2019年5月26日(日) 信仰の祝福

 おはようございます。忠海教会の唐見敏徳です。

 旧約聖書にアブラハム、という人物が登場します。しばしば「信仰の父」と形容されるアブラハムは、まさに聖書が語る主なる神を信じ、主の言葉に従って信仰の道を歩んだ人物です。今朝はアブラハムの信仰をテーマにお話ししたいと思います。

 ある時、彼は神がこのように語られるのを聞きました。「あなたは生まれ故郷、父の家を離れて、わたしが示す地に行きなさい。わたしはあなたを大いなる国民にし、あなたを祝福し、あなたの名を高める、祝福の源となるように。あなたを祝福する人をわたしは祝福し、あなたを呪う者をわたしは呪う。地上の氏族はすべて、あなたによって祝福に入る。」(創世記12:1-3)

 そして、アブラハムはまさにこの主の言葉に従って旅立ったのです。行く先もわからないまま、ただ主なる神が示される場所に向かって!このとき、アブラハムは75歳でした。

 またある時、アブラハムは、彼に子どもが与えられるだろうとの神の言葉を聞きます。アブラハムとその妻サラには長年、子どもが与えられませんでした。二人はすでに高齢になっており、もはや子供をもうけることはないだろうと諦めていました。
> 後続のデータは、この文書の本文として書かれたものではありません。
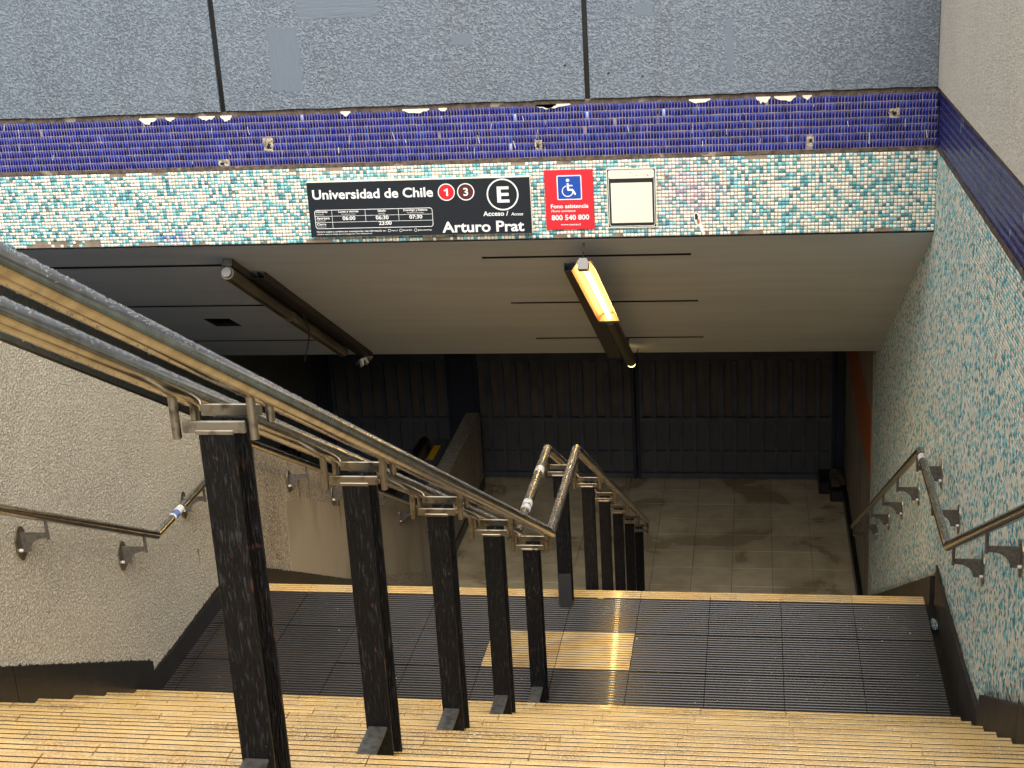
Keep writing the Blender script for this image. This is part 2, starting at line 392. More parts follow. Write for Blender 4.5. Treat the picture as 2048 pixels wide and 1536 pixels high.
# ---- sloped ceiling with real slots
S2 = 0.5303; YS = 6.06; hyp = math.hypot(1, S2)
def SP(x, y, off=0.0):
    """point on the sloped ceiling, off metres below it (perpendicular)"""
    z = 1.93 - S2 * (y - YF)
    return Vector((x, y - S2 / hyp * off, z - off / hyp))
slots = [(-3.62, -2.24, 3.14, 3.19), (-3.62, -2.36, 4.23, 4.275), (-3.62, -2.32, 5.445, 5.485), (-0.52, 0.77, 3.075, 3.12), (-0.56, 0.76, 4.255, 4.30), (-0.58, 0.75, 5.445, 5.487), (-3.03, -2.82, 4.66, 4.925)]
xs = sorted({-3.98, 2.148, *[s[0] for s in slots], *[s[1] for s in slots]}); ys = sorted({YF + 0.012, YS, *[s[2] for s in slots], *[s[3] for s in slots]})
cb = bmesh.new(); grid = {}
def gv(i, j):
    if (i, j) not in grid: grid[(i, j)] = cb.verts.new(SP(xs[i], ys[j]))
    return grid[(i, j)]
for i in range(len(xs) - 1):
    for j in range(len(ys) - 1):
        cx, cy = (xs[i] + xs[i + 1]) / 2, (ys[j] + ys[j + 1]) / 2
        if any(a < cx < b and c < cy < d for a, b, c, d in slots): continue
        cb.faces.new((gv(i, j), gv(i, j + 1), gv(i + 1, j + 1), gv(i + 1, j)))
ret = bmesh.ops.extrude_face_region(cb, geom=cb.faces[:])
bmesh.ops.translate(cb, vec=Vector((0, S2 / hyp, 1 / hyp)) * 0.03, verts=[e for e in ret['geom'] if isinstance(e, bmesh.types.BMVert)])
bmesh.ops.recalc_face_normals(cb, faces=cb.faces[:])
me = bpy.data.meshes.new('sloped_ceiling'); cb.faces.ensure_lookup_table()
for f_ in cb.faces:
    if f_.normal.z > -0.5: f_.material_index = 1  # slot sides coloured dark, standing in for the shade inside the slots
cb.to_mesh(me); cb.free(); me.materials.append(M_soffit); me.materials.append(M_dark)
ceil = obj('sloped_ceiling', me); tag(ceil, kind='structure')
vb = MB()
q = [SP(-3.98, YF + 0.02, -0.11), SP(2.148, YF + 0.02, -0.11), SP(2.148, YS, -0.11), SP(-3.98, YS, -0.11)]
q2 = [p + Vector((0, 0, 0.12)) for p in q]
vb.add([*q, *q2], [(0, 1, 2, 3), (7, 6, 5, 4), (0, 4, 5, 1), (1, 5, 6, 2), (2, 6, 7, 3), (3, 7, 4, 0)])
vb.build('ceiling_backing', M_dark, ceil)
hc = MB().box(-3.98, XR + 0.3, YS + 0.11, YG + 1.2, 0.45, 0.6)
hc.box(-3.98, XR + 0.3, YS + 0.06, YS + 0.1, 0.26, 0.6)
tag(hc.build('hall_ceiling', M_ceil2), kind='structure')

# ================================================================== THINGS: walls
# ---- front wall over the opening
fw = tag(empty('entrance_wall', (0, YF, 1.93)), 'front wall above the stairway opening, blue-grey plaster over cobalt and teal mosaic bands', 'wall')
def fwp(o): o.parent = fw; o.matrix_parent_inverse = Matrix.Translation(fw.location).inverted(); return o
core = MB().box(-4.3, XR - 0.002, YF + 0.012, YF + 0.36, 1.931, 4.2)
fwp(core.build('wall_core', M_mortar))
for (a, b) in ((-4.3, -1.957), (-1.923, 0.207), (0.237, 2.135)):
    pm = MB()
    # lower edge slightly uneven
    n = 26; low = [(a + (b - a) * i / n, 2.742 + random.uniform(-0.0035, 0.0035)) for i in range(n + 1)]
    pm.prism(low + [(b, 4.2), (a, 4.2)], 'y', YF - 0.016, YF + 0.011)
    fwp(pm.build('plaster_panel', M_plaster))
fwp(MB().box(-1.955, -1.925, YF - 0.001, YF + 0.010, 2.745, 4.2).build('joint', M_black_stone))
fwp(MB().box(0.209, 0.235, YF - 0.001, YF + 0.010, 2.745, 4.2).build('joint', M_black_stone))
def ragged(cx, cz, w, h, n, seed, j=0.12):
    r = random.Random(seed); out = []
    per = []
    for i in range(n): per.append((cx - w / 2 + w * i / n, cz - h / 2))
    for i in range(n): per.append((cx + w / 2, cz - h / 2 + h * i / n))
    for i in range(n): per.append((cx + w / 2 - w * i / n, cz + h / 2))
    for i in range(n): per.append((cx - w / 2, cz + h / 2 - h * i / n))
    return [(x + r.uniform(-j, j) * min(w, h), z + r.uniform(-j, j) * min(w, h)) for x, z in per]
for cx, cz, w, h, mm, sd_ in ((-1.53, 3.03, 0.19, 0.36, M_patch, 1), (-1.19, 3.31, 0.48, 0.12, M_patch_h, 2), (-0.48, 3.10, 0.12, 0.06, M_patch, 3), (0.55, 3.22, 0.1, 0.07, M_patch, 4), (1.02, 3.0, 0.04, 0.3, M_patch, 5)):
    fwp(MB().prism(ragged(cx, cz, w, h, 7, sd_, 0.05), 'y', YF - 0.0172, YF - 0.0158).build('plaster_patch', mm))
# small drill holes in the plaster
hb = MB()
for u, z_ in ((0.345, 2.88), (0.535, 2.855), (0.10, 2.93)):
    poly = [(u + 0.009 * math.cos(t * math.pi / 5) * random.uniform(.6, 1), z_ + 0.008 * math.sin(t * math.pi / 5) * random.uniform(.6, 1)) for t in range(10)]
    hb.prism(poly, 'y', YF - 0.0178, YF - 0.0159)
fwp(hb.build('drill_hole', M_blackp))
# mortar lips between the bands, with ragged edges
def strip(z0, z1, jag0, jag1, y0, seed, a=-4.3, b=2.13, n=150):
    r = random.Random(seed); lo_ = []; hi_ = []; k0 = 0; k1 = 0
    for i in range(n + 1):
        x = a + (b - a) * i / n
        k0 = 0.6 * k0 + r.uniform(-1, 1) * 0.6; k1 = 0.6 * k1 + r.uniform(-1, 1) * 0.6
        lo_.append((x, z0 + jag0 * k0)); hi_.append((x, z1 + jag1 * k1))
    mb = MB()
    for i in range(n):
        v = [(lo_[i][0], y0, lo_[i][1]), (lo_[i + 1][0], y0, lo_[i + 1][1]), (hi_[i + 1][0], y0, hi_[i + 1][1]), (hi_[i][0], y0, hi_[i][1])]
        w = [(x, YF + 0.013, z) for x, _, z in v]
        mb.add(v + w, [(0, 1, 2, 3), (1, 0, 4, 5), (2, 1, 5, 6), (3, 2, 6, 7)])
    return mb
fwp(strip(2.709, 2.737, 0.004, 0.002, YF + 0.001, 1).build('mortar_strip', M_mortar))
fwp(strip(2.392, 2.414, 0.004, 0.004, YF - 0.001, 2).build('mortar_strip', M_mortar))
# old paint runs spilling over the top of the blue band
pr = MB(); r_ = random.Random(5)
for cx, w, hgt in ((-2.42, .11, .03), (-2.28, .06, .02), (-2.05, .1, .022), (-1.93, .07, .03), (-0.62, .05, .02), (-0.78, .16, .022), (0.02, .2, .02), (0.85, .12, .018), (1.2, .08, .035), (1.32, .12, .03), (1.44, .05, .02), (-0.02, .12, .02), (-1.2, .06, .02)):
    n = 9; pts = []
    for i in range(n + 1):
        t = i / n; pts.append((cx - w / 2 + w * t, 2.709 - hgt * math.sin(math.pi * t) * r_.uniform(.5, 1.15)))
    pr.prism(pts + [(cx + w / 2, 2.716), (cx - w / 2, 2.716)], 'y', YF - 0.0032, YF + 0.005)
fwp(pr.build('paint_run', M_cream))

def pick(n, cols, pr_):
    c = np.array(cols)[rng.choice(len(cols), n, p=pr_)]
    return c * rng.normal(1, 0.07, (n, 1)).clip(0.8, 1.2)
CREAM, CREAM2, TEAL, TEAL2, AQUA, TAN = lin((236, 230, 210)), lin((220, 214, 196)), lin((88, 160, 166)), lin((58, 130, 142)), lin((140, 202, 204)), lin((190, 172, 140))
def teal_cols(cu, cv, iu, iv):
    n = len(cu)
    C = pick(n, [CREAM, CREAM2, TEAL, TEAL2, AQUA], [0.38, 0.22, 0.14, 0.05, 0.21])
    return C
def teal_front(cu, cv, iu, iv):
    C = teal_cols(cu, cv, iu, iv); x = cu - 4.3; z = 1.935 + cv
    # pink marker tint and blue marker tint left on the tiles
    d = np.exp(-(((x - 0.80) / 0.17) ** 2 + ((z - 2.2) / 0.16) ** 2)) * rng.uniform(0, 1.2, len(x))
    C = C * (1 - (d * .55)[:, None]) + np.array(lin((226, 150, 178)))[None] * (d * .55)[:, None]
    d = np.exp(-(((x + 2.35) / 0.12) ** 2 + ((z - 1.98) / 0.04) ** 2)) * rng.uniform(0, 1.2, len(x))
    C = C * (1 - (d * .7)[:, None]) + np.array(lin((60, 96, 190)))[None] * (d * .7)[:, None]
    return C
def teal_skip(cu, cv, iu, iv):
    x = cu - 4.3
    edge = (iv == 0) & (np.sin(x * 7.3) + np.sin(x * 17.1 + 1) + rng.normal(0, .5, len(x)) > 1.05)
    edge |= (iv <= 1) & (np.abs(x + 3.05) < 0.22) & (rng.random(len(x)) < .75)
    top = (iv == iv.max()) & (np.sin(x * 5.1 + 2) + np.sin(x * 23.0) > 1.25)
    return edge | top | (rng.random(len(x)) < 0.0025)
fg = MB().box(-4.3, XR - 0.004, YF + 0.0035, YF + 0.0115, 1.937, 2.39); fwp(fg.build('tile_bed', M_grout))
o = tile_field('mosaic_tiles', M_mosaic, fw, (-4.3, YF + 0.003, 1.935), (1, 0, 0), (0, 0, 1), 313, 22, 0.0206, 0.0206, 0.0026, 0.0035, teal_front, teal_skip)
o.matrix_parent_inverse = Matrix.Translation(fw.location).inverted()
def blue_cols(cu, cv, iu, iv):
    n = len(cu)
    C = pick(n, [lin((16, 26, 106)), lin((20, 32, 118)), lin((13, 21, 90)), lin((28, 52, 130)), lin((11, 17, 70))], [0.36, 0.26, 0.2, 0.09, 0.09])
    sc = rng.random(n) < 0.004
    C[sc] = np.array(lin((150, 160, 200)))
    return C
holes = [(-1.69, 2.535, .028, .045), (-0.075, 2.487, .018, .03), (0.40, 2.49, .0, .0), (1.46, 2.46, .018, .03), (1.91, 2.60, .025, .03), (-1.98, 2.435, .03, .02), (0.19, 2.56, .01, .02)]
def blue_skip(cu, cv, iu, iv):
    x = cu - 4.3; z = 2.414 + cv; s = rng.random(len(x)) < 0.001
    for hx, hz, a, b in holes: s |= (np.abs(x - hx) < a) & (np.abs(z - hz) < b)
    return s
fwp(MB().box(-4.3, XR - 0.004, YF + 0.0025, YF + 0.0115, 2.412, 2.711).build('blue_tile_bed', M_grout_b))
o = tile_field('cobalt_tiles', M_blue, fw, (-4.3, YF + 0.003, 2.414), (1, 0, 0), (0, 0, 1), 372, 7, 0.01733, 0.0424, 0.0015, 0.0010, blue_cols, blue_skip, tilt=0.006)
o.matrix_parent_inverse = Matrix.Translation(fw.location).inverted()
hm = MB(); hk = MB()
for i, (hx, hz, a, b) in enumerate(holes):
    if a > 0.012:
        hm.prism(ragged(hx, hz, a * 2.1, b * 1.8, 5, 20 + i, 0.1), 'y', YF + 0.0015, YF + 0.0045)
        hk.prism(ragged(hx + random.uniform(-.3, .3) * a, hz + random.uniform(-.3, .1) * b, a * .8, b * .7, 4, 40 + i, 0.25), 'y', YF + 0.0008, YF + 0.0014)
fwp(hm.build('bare_mortar', M_oldm)); fwp(hk.build('mortar_hole', M_dark))
# scratches and old glue ghosts on the blue band
sc = MB(); r_ = random.Random(9)
for _ in range(46):
    x = r_.uniform(-3.4, 2.1); z = r_.uniform(2.43, 2.68); hgt = r_.uniform(.012, .06); w = r_.uniform(.001, .003); t = r_.uniform(-.25, .25)
    sc.prism([(x, z), (x + w, z), (x + w + t * hgt, z + hgt), (x + t * hgt, z + hgt)], 'y', YF - 0.0022, YF - 0.0012)
fwp(sc.build('scratches', M_tape))['kind'] = 'stuff'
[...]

跡継ぎのいないアブラハムは、自分の財産を受け継ぐのはダマスコのエリエゼルだと考えていました。

 しかし主なる神ははっきりと「その者があなたの跡を継ぐのではなく、あなたから生まれる者が跡を継ぐ」そして、アブラハムはふつうでは起こりえない神の言葉を信じ、神はそれを義とされました。そして実際に高齢のアブラハムとサラにイサクという息子が与えられることになります。

 アブラハムの信仰に関するエピソードは他にいくつもありますが、最も衝撃的なのは一人息子のイサクをいけにえとして献げようとする場面でしょう。主なる神はアブラハムの信仰を試すためにこう言われました。
 「あなたの息子、あなたの愛する独り子イサクを連れて、モリヤの地に行きなさい。わたしが命じる山の一つに登り、彼を焼き尽くす献げ物としてささげなさい。」(同22:2)

 この理不尽な神の言葉を聞いたアブラハムは、驚くべきことにそれをそのまま実行しようとします。神の命じられた場所に行き、そこに祭壇を築き、薪を並べ、息子イサクを縛って祭壇の上に載せ、そして刃物を取って屠ろうとしたとき、アブラハムの信仰を認める神の声が聞こえてきました。「その子に手を下すな。何もしてはならない。あなたが神を畏れる者であることが、今、分かったからだ。あなたは、自分の独り子である息子すら、わたしにささげることを惜しまなかった。」(同22:12)

 聖書はアブラハムに関するエピソードを数多く記していて、わたしたちはそこからいろいろなことを学ぶことができます。その中で、特に今朝は、本当にシンプルなことに目を向けたいと思います。それは「主を信じる信仰はすばらしい」ということです。

 アブラハムの生涯の出来事は、信仰によってすべてが導かれていきました。彼が人生の旅路で直面したさまざまな困難は、信仰によって、不思議に解決の道筋が示されました。不可能だと考え、半ばあきらめていたことでも、主を信じる信仰を通して、ひとつひとつ実現していきました。

 この信仰の祝福は、すべての人に開かれています。主なる神は、それを望むならば誰にでも信仰の祝福を豊かに与えてくださいます。